Tuesday, 1 February 2022

Joint Oireachtas Committee on Education and Skills

Education (Admission to Schools) Bill 2020: Discussion

Photo of Pauline O'ReillyPauline O'Reilly (Green Party) | Oireachtas source

I thank the witnesses and the Deputy. It is very welcome that people are positive. I would like to address the challenges around oversubscription. It is critical and it is somewhat related. In a city like Galway, where I am from, we have massive oversubscription and a small number of schools. Part of the difficulty is the patronage system. People's number one choice is a school where the ethos matches their family's ethos. The majority are not going to get in there so they have a second tier of those that may be more accommodating of different beliefs. There are different reasons they might decide to go to a school. It is to do with local schools but it is also to do with ethos. According to CSO figures, of those who are Catholic, only 27% are going to mass yet 90% of the schools are Catholic. It is inevitable that people are not getting the schools that match their family's traditions. Tradition is important to those families as well.

This has to be addressed in the entire conversation about oversubscription. Even where we have oversubscription, the criteria applied to determine who goes to those schools has to be just and fair. Whether a school is oversubscribed or not is kind of irrelevant in that conversation. If a school can just apply anything because it is oversubscribed, where is the equality in that? Justice must not only be done but it must be seen to be done when it comes to the numbers who are actually affected.

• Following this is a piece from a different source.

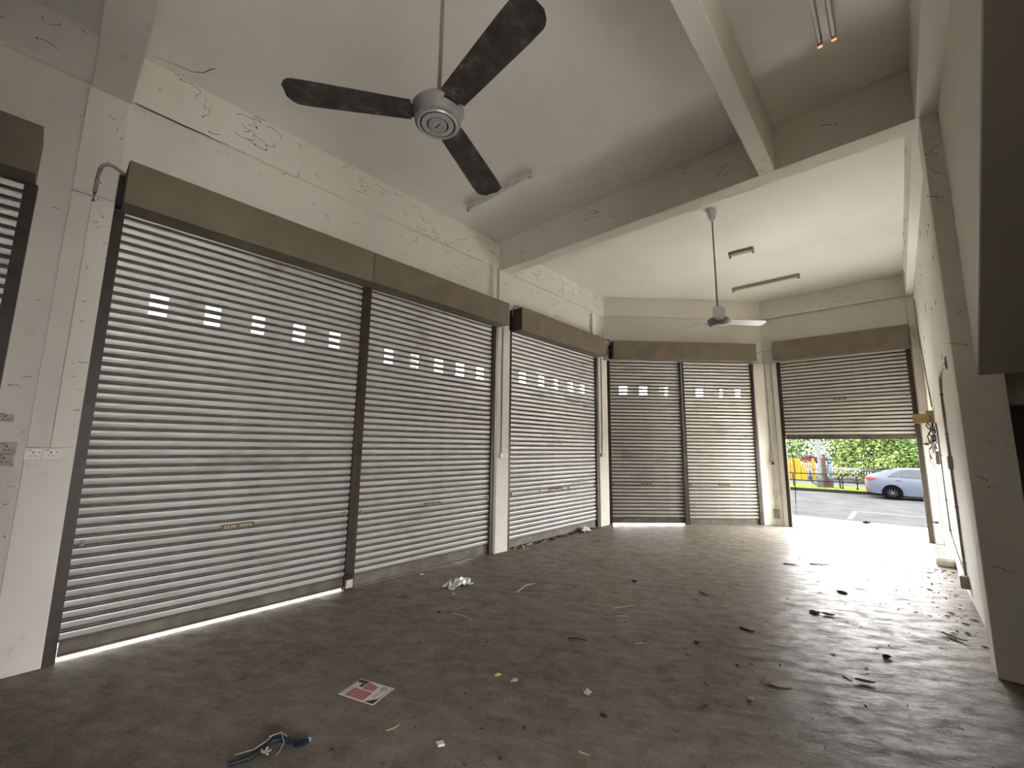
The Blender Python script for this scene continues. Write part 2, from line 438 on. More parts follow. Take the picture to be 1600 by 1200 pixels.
def shutter(label, loc, rz, W, slot_top, holes, gap, lockz, plate, plate_mat, guides=(0.065, 0.065), zend=3.40, bottom=None, group='roller shutters', extra_hooks=()):
    t = empty('roller_shutter', (loc[0], loc[1], 0), rz)
    tag(t, label, 'roller shutter', group)
    if bottom is None:
        c = slot_top - 0.062                      # base of the topmost slotted slat
        n = int((c - (gap + 0.075)) // PITCH); z0 = c - n * PITCH; top_i = n
    else:
        z0 = bottom + 0.075; top_i = -99
    plain = slat_mesh(W); slotted = slat_mesh(W, holes) if holes else None
    i = 0
    while z0 + i * PITCH < zend - 0.004:
        me = slotted if (holes and top_i - 2 <= i <= top_i) else plain
        place('slat', me, t, (0, 0, z0 + i * PITCH)); i += 1
    gz = gap if bottom is None else bottom
    b = MB().box(0.005, W - 0.005, -0.012, 0.004, gz, z0 + 0.006).box(0.005, W - 0.005, -0.034, -0.012, gz, gz + 0.012).box(0.005, W - 0.005, -0.018, -0.012, z0 - 0.012, z0 - 0.004)
    b.build('bottom_bar', M['bar'], t, local=True)
    # slot covers behind the slots that are shut
    for h in holes or []:
        if h[2] != 'open':
            s = MB()
            for k in range(3):
                zb = z0 + (top_i - k) * PITCH
                if h[2] == 'half': s.box(h[0] + 0.02, h[1] - 0.05, 0.001, 0.003, zb + 0.035, zb + 0.067)
                else: s.box(h[0] + 0.005, h[1] - 0.012, -0.010, -0.008, zb + 0.041, zb + 0.0605)
            s.build('slot_cover', M['slat'], t, local=True)
    # guides
    for (u0, u1, side) in ((-guides[0], 0.0, 0), (W, W + guides[1], 1)):
        g = MB()
        zt = 3.40
        web = (u0, u0 + 0.012) if side == 0 else (u1 - 0.012, u1)
        g.box(web[0], web[1], -0.055, 0.02, 0, zt)
        g.box(u0 if side else u0 + 0.012, u1 - 0.012 if side else u1, -0.055, -0.043, 0, zt)
        g.box(u0 if side else u0 + 0.012, u1 - 0.012 if side else u1, 0.008, 0.02, 0, zt)
        g.box((u0 if side else u1 - 0.006), (u0 + 0.006 if side else u1), -0.043, -0.030, 0, zt)
        g.build('guide_rail', M['brown_dark'], t, local=True)
    # lock: two rods, end hooks and a plate
    if lockz:
        r = MB(); y = -0.044
        r.tube([(0.03, y, lockz), (plate[0], y, lockz)], 0.009, 8); r.tube([(plate[1], y, lockz), (W - 0.03, y, lockz)], 0.009, 8)
        lk = r.build('lock_rod', M['rod'], t, local=True, smooth=True)
        for u in (0.045, W - 0.045) + tuple(extra_hooks):
            k = MB().box(u - 0.012, u + 0.012, -0.056, -0.024, lockz - 0.018, lockz + 0.018).lathe([(0.011, 0), (0.011, 0.01)], (u, -0.058, lockz - 0.005), 10)
            place('rod_bracket', k.mesh('rod_bracket', M['conduit_grey']), t)
        p = MB().box(plate[0], plate[1], -0.055, -0.026, lockz - 0.020, lockz + 0.020)
        po = p.build('lock_plate', plate_mat[0], t, local=True, bevel=0.003)
        g = MB(); glyphs(g, plate[0] + 0.02, plate[1] - 0.02, lockz - 0.011, lockz + 0.011, -0.0562, -0.055, int(W * 1000))
        g.build('plate_lettering', plate_mat[1], po, local=True)
    return t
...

In the same way when it comes to equality it is not just that there are not that many people affected. Do people feel like the system is equal for everyone? At the moment they just do not. This is part of what creates that.

I very much agree with a lot of what Deputy Ó Ríordáin has said. This is about elites although I do not think many people intended it to be that way. When I go to doors people ask if I can get them into X school. I am sure a lot of members get the same thing; we cannot get somebody in. In the same way, if it was my child, I would be looking for whatever is out there that I could possibly use. I do not know that it is always to do with tradition. It is to do with what people can do to get their child into a school that is fundamentally compatible with their system of beliefs, whatever that might be. I would like the witnesses to address that point. I think the two things are being conflated, the oversubscription and what we apply.

A lot of people have mentioned the fact that there are new people moving to the area. I know many people who cannot afford to live or get a house in the county where their parents went to school. There are people who travel from county to county as members of the Traveller community do. Quite apart from that, we have lots of new people coming into the country. It is simply not something we can stand over. We cannot say we have an equal Ireland for everyone and still have some of these things applied to the conditions in which people can join schools. I understand that people will use whatever means they can. It is our job to legislate for a better system that is fairer.